O Globo
Em vez de lutar pela paz, damos munição aos
que, como nós, só precisam de um gatilho para acionar a própria beligerância
A guerra é estúpida, as pessoas são
estúpidas, e, em certos meios, o amor não significa nada. Quem já era nascido
no emblemático ano de 1984 há de se lembrar da figura andrógina de Boy George
entoando, em inglês, esse pop new age de protesto. Talvez se
referisse à guerra Irã-Iraque
ou àquela em que a então União Soviética se atolava, no Afeganistão.
Pode ser que evocasse outra, convenientemente interminável, entre Oceania,
Eurásia e Lestásia, travada no romance de George Orwell.
Se, como no filme “Underground”, de Emir Kusturica, tivéssemos nos refugiado, naquela época, em algum subterrâneo, e só botássemos a cabeça para fora 41 anos depois, acreditaríamos que tudo continuava na mesma: os russos barbarizando (agora na Ucrânia), o Irã diante de outro antagonista (agora, Israel). E Oceania, Eurásia e Lestásia, mais reais do que nunca, num embate cujo objetivo não é a vitória, mas a manutenção do conflito — e, consequentemente, da mobilização, do medo.

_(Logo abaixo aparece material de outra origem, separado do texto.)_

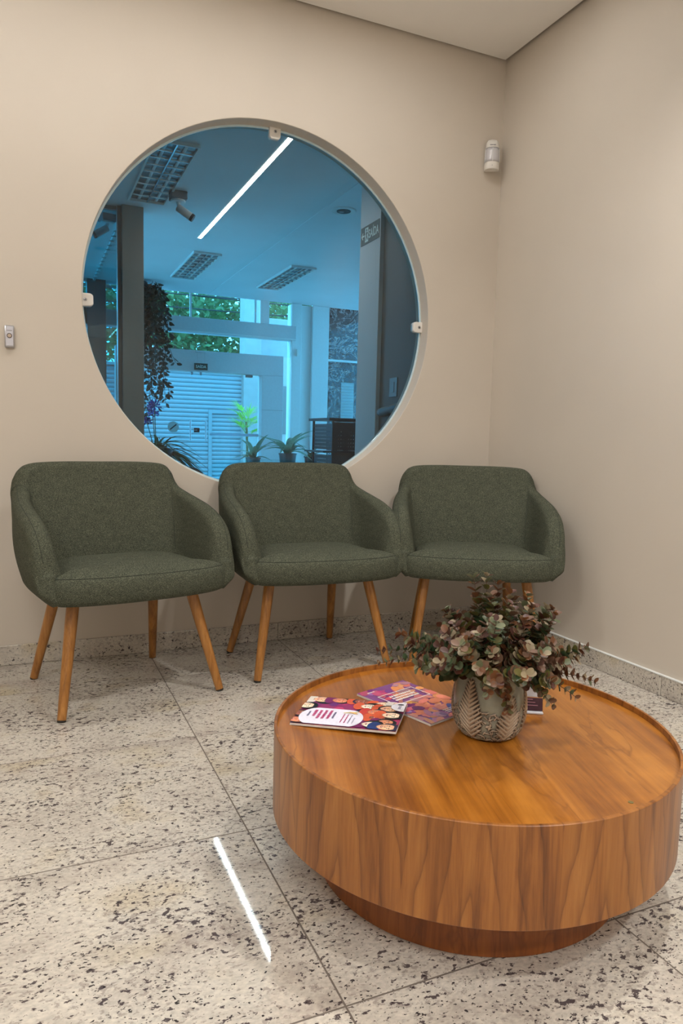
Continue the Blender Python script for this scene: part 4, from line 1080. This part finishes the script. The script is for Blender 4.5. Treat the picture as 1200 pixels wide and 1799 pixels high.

A guerra é estúpida e nos estupidifica. Não
importa quão distantes estejamos do campo de batalha, nos alistamos
voluntariamente em algum regimento e preparamos nossa carga de artilharia — nas
redes sociais, na imprensa, nos canais de notícia. E, em vez de lutar pela paz,
desandamos a fornecer munição aos que, como nós, só precisam de um gatilho para
acionar a própria beligerância.
Aí aparecem as feministas pró-Irã — uma
teocracia onde “direitos” e “mulheres” dificilmente frequentam a mesma frase,
sendo cabelos e ideias igualmente inimigos do regime, combatidos na base da
porrada. E os “queer pela Palestina” — solidários não ao povo que merece um
Estado livre, soberano e democrático, mas ao grupo terrorista que o parasita e
que ofereceria de bom grado o espetáculo de pendurar pelo pescoço (ou atirar do
topo de edifícios) qualquer um que hasteasse (literal ou metaforicamente) a bandeira
do arco-íris.
É o ensejo para questionar por que Israel —
que precisa se defender e garantir a própria sobrevivência — pode ter armas
nucleares, e o Irã — ditadura teocrática que mantinha um relógio em contagem
regressiva para aniquilar um Estado laico e plural —não. Ou, a pretexto de uma
pergunta técnica, se indignar por mísseis lançados contra alvos militares
em Gaza atingirem
a população civil — usada como escudo humano — e não haver número equivalente
de baixas (“só uma mortezinha daqui, outra dali”) entre os israelenses,
devidamente protegidos em bunkers ou sob o manto de baterias antiaéreas.
Não há de ser ignorância ou má-fé, mas uma
ação deliberada de fazer com que os sinos que dobram em Gaza, Kiev, Teerã, Tel Aviv —
e talvez venham a soar em Taipé, Pyongyang,
Essequibo —dobrem sempre por nós. Pelo atávico e cuidadosamente cultivado
antiamericanismo de centro acadêmico que faz a esquerda reencenar o eterno
retorno da luta de Davi contra Golias — em que Davi é sempre ela (ainda que
indisfarçavelmente antissemita e autoritária) e Golias (como o inferno e os
fascistas) é sempre o outro.
Seria bom reler Orwell e voltar a ouvir Boy
George em certos meios onde o amor não significa nada, e não se percebeu quão
estúpidas são as guerras e as pessoas que se deixam seduzir por elas.